Building an e-commerce site against the clock on a low budget

In 2021 I‘m working as a Scrum Master and Interaction Designer for a well-known security company. The 100% distributed team was hired to build an e-commerce platform on Magento, to substitute the platform that has been in use for over 20 years, and allow the Swedish company to expand their market and support high peaks of traffic on one of the busiest times of the year.

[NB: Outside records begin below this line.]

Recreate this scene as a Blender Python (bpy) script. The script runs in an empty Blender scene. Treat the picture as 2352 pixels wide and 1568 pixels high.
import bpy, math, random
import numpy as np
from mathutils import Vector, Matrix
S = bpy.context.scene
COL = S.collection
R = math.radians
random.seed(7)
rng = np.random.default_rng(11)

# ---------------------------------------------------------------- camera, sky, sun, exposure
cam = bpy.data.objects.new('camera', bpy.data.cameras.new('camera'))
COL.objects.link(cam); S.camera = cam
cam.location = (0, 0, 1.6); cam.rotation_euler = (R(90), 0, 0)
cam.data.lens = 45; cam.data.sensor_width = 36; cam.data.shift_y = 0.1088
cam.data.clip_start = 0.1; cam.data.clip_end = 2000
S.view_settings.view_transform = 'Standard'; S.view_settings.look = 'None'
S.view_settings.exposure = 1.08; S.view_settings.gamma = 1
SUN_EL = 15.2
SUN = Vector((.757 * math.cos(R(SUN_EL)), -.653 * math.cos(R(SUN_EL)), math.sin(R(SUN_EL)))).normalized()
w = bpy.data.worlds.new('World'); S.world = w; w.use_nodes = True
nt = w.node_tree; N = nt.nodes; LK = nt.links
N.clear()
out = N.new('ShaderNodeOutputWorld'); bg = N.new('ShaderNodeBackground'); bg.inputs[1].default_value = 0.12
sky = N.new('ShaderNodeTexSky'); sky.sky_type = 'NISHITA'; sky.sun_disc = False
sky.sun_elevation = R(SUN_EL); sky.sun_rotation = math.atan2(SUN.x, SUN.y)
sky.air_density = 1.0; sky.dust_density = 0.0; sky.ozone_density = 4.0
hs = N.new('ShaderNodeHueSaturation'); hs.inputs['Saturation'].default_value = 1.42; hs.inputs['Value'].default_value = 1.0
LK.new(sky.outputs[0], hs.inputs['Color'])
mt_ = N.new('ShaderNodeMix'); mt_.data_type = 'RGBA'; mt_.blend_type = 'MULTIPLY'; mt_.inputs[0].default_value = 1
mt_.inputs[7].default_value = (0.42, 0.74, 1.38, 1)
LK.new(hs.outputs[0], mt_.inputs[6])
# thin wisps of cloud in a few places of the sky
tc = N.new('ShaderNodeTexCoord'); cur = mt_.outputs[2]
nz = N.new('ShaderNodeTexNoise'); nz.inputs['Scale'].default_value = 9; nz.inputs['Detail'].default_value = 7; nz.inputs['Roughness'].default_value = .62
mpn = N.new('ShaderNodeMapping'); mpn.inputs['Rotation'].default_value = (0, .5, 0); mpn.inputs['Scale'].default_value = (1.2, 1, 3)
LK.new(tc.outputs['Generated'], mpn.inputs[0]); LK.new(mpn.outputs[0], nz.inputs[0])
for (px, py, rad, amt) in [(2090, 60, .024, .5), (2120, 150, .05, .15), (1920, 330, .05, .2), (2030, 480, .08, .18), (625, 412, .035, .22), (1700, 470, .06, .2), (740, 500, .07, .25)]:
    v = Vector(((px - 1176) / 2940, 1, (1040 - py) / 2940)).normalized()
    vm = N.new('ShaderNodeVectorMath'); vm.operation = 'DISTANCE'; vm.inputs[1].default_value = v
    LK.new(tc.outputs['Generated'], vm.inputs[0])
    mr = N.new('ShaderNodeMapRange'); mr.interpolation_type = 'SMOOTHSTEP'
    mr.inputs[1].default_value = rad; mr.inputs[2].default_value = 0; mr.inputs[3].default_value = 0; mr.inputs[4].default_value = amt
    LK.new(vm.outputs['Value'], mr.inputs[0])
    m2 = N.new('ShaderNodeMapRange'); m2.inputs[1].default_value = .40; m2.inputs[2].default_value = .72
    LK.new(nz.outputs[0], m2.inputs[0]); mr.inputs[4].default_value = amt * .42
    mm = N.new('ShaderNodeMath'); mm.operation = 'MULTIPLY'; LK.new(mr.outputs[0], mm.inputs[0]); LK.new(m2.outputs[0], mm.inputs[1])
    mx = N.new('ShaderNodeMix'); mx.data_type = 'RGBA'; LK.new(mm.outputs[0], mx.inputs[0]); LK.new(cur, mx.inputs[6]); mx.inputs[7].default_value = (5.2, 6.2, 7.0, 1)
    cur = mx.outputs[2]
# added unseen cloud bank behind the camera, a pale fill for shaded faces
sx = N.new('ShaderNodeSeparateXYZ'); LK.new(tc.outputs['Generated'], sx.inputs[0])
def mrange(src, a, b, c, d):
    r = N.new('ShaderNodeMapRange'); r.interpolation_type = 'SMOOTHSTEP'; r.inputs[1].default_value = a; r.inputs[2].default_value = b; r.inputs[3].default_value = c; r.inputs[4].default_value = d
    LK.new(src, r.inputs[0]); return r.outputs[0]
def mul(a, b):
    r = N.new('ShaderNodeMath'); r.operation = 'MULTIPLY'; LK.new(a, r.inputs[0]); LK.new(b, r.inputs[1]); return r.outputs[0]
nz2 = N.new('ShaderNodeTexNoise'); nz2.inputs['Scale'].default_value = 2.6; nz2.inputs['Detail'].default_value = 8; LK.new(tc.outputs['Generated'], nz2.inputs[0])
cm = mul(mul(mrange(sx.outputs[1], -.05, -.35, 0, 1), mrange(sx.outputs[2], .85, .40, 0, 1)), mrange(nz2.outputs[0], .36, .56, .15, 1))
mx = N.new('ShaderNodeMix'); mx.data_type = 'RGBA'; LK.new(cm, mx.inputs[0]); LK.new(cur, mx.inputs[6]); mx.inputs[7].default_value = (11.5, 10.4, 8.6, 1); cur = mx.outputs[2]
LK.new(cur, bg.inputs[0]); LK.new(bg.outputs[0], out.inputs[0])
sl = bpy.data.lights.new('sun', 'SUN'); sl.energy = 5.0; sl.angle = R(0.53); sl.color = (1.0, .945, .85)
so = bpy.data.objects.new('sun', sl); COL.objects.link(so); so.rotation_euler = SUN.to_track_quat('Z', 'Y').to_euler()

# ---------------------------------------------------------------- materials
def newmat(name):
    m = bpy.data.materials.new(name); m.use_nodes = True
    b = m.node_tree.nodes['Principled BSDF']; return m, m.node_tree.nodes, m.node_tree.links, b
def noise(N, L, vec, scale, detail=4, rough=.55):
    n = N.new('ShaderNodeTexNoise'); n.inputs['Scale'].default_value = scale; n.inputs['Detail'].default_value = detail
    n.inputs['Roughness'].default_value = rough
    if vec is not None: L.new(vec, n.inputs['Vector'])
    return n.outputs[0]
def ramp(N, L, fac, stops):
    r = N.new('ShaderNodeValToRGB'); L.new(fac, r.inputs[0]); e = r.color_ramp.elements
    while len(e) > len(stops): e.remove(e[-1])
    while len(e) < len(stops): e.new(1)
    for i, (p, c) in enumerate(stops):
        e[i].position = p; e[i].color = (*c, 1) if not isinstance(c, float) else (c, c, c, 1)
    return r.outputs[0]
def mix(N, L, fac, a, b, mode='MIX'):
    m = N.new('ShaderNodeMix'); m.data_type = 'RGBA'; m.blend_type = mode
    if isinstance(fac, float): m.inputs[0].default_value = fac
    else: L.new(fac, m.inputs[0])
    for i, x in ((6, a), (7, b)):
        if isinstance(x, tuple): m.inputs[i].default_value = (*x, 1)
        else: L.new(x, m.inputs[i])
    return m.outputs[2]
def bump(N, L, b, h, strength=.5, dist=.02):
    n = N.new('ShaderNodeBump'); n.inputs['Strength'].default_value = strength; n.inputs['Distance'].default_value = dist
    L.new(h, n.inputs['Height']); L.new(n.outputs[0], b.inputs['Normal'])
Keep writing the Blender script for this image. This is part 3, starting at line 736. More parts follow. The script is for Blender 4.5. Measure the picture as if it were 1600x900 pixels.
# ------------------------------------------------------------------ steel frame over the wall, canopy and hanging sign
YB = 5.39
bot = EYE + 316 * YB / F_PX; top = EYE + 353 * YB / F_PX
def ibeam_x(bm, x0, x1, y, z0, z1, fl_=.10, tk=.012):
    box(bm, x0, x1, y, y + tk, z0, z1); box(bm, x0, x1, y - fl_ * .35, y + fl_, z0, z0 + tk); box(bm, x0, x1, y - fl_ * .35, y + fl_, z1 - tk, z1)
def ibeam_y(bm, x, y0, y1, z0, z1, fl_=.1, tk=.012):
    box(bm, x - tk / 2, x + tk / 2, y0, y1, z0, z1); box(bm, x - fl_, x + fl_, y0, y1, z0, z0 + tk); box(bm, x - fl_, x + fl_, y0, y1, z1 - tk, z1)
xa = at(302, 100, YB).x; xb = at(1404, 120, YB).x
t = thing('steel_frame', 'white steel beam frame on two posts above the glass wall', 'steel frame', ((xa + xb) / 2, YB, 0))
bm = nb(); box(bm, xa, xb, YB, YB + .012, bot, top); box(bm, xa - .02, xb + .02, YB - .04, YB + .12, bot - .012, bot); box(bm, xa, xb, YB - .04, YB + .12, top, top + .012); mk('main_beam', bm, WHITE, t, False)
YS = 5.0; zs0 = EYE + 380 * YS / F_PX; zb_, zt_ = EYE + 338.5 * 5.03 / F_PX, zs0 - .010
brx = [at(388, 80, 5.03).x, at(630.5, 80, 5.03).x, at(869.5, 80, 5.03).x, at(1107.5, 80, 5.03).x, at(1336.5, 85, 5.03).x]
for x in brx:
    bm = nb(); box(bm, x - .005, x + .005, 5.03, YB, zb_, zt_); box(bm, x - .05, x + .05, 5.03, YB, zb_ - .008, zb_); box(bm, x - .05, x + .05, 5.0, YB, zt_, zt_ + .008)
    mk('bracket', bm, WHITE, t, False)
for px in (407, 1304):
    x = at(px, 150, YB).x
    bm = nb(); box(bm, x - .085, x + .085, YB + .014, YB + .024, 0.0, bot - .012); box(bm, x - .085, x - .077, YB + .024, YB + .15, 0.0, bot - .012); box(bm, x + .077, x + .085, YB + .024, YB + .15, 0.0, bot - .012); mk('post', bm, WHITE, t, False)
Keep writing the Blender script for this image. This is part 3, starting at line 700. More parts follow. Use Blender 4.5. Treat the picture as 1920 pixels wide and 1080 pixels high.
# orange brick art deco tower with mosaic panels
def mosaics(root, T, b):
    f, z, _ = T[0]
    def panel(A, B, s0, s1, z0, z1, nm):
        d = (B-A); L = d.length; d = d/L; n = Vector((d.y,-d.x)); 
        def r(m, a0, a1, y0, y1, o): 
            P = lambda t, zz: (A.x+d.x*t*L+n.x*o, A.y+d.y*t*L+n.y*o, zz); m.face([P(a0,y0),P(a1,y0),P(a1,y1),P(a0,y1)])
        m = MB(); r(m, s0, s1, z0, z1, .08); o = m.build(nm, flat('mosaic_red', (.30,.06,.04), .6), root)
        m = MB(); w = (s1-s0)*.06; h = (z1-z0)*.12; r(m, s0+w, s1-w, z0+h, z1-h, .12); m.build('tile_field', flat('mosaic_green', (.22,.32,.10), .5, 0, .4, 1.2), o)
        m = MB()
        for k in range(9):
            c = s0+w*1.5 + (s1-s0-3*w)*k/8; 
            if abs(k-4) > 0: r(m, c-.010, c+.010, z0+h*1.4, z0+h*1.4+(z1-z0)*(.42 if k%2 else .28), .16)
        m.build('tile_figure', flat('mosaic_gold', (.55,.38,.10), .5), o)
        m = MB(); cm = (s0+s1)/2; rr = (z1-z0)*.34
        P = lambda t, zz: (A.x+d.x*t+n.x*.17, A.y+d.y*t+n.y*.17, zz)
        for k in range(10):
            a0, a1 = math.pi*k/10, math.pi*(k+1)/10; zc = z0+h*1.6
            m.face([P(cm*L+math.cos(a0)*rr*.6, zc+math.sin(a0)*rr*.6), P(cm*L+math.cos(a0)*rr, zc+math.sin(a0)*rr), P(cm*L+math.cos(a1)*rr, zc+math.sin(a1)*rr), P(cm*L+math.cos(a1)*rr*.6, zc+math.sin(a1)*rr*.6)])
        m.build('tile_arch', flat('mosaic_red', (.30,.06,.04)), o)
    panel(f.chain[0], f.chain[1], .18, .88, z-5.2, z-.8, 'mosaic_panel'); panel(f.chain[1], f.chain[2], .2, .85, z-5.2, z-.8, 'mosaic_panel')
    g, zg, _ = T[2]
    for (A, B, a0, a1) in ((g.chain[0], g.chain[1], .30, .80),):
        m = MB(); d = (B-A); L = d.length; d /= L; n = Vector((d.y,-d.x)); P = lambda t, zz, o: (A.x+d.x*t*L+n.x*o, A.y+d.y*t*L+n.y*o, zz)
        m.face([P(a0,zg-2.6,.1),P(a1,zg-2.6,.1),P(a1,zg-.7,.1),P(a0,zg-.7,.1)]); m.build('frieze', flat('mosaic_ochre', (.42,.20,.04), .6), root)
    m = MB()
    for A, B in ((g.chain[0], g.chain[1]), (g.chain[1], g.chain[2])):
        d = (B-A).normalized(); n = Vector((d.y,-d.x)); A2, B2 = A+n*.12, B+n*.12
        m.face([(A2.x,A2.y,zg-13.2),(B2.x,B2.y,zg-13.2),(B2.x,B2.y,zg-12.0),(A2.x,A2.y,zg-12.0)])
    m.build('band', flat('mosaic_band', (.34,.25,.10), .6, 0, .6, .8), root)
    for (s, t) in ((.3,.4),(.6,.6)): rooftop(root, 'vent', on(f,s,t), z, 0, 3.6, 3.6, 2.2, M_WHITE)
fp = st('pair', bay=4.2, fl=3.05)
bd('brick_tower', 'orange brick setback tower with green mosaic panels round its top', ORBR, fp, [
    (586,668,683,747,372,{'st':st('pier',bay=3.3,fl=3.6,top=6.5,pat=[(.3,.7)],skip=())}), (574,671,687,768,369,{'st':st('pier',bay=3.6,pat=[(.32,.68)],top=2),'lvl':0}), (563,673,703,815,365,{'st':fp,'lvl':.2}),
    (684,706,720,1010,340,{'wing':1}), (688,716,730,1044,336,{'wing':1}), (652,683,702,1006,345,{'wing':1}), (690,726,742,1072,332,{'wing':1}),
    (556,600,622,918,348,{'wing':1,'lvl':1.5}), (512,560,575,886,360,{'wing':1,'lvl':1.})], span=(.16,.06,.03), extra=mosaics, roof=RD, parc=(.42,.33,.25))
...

The project had a seven-month deadline, including time for testing and corrections. On top of that, half of the Scrum Team were junior devs on their first role, we didn’t have a researcher in the team and there was no Product Owner or backlog ready, so everyone had to multi-task and wear many hats at all times.

Main tasks

  • Scrum Master: facilitating Daily Scrum, Sprint Planning, Review & Retro, removing blockers, assisting with PO tasks, onboarding new members of the team and forming a relationship with many other teams involved in the project.
  • Stakeholder management: the company had big expectations and hundreds of requirements, most of them conflicting or not realistic considering the timeframe. Lots of back-and-forward conversations were needed between developers and non-technical decision makers to finally define a scope.
  • Interaction design: whenever I had a free time slot between meetings, I’d review the current site to avoid existing friction points, or jump into Figma to adapt the Magento template to the existing Design System of the company, making sure that the edits wouldn’t add too much extra dev work.
  • Visual design: the company’s Design System had been optimised for a mobile app, and this is a website, with a huge weight on SEO and also available on desktop, so most of the font sizes and colours needed tweaking for usability and accessibility reasons.
  • More: workshop facilitation, presentations, backlog prioritisation and any other necessary tasks to support the team.

Process

What we have: the current platform

Understanding the fully-bespoke beast that was built over the years took time and lots of conversations with different people from multiple teams.

Not more than a handful of people in the company understood at first the importance of the project. But obviously, when a project takes so many resources, it’s important that everyone knows exactly why they are doing what they are doing and the magnitude of it. Otherwise your work becomes impossible instead of challenging and the morale goes down.

The complexity of the current architecture was slowing all the processes.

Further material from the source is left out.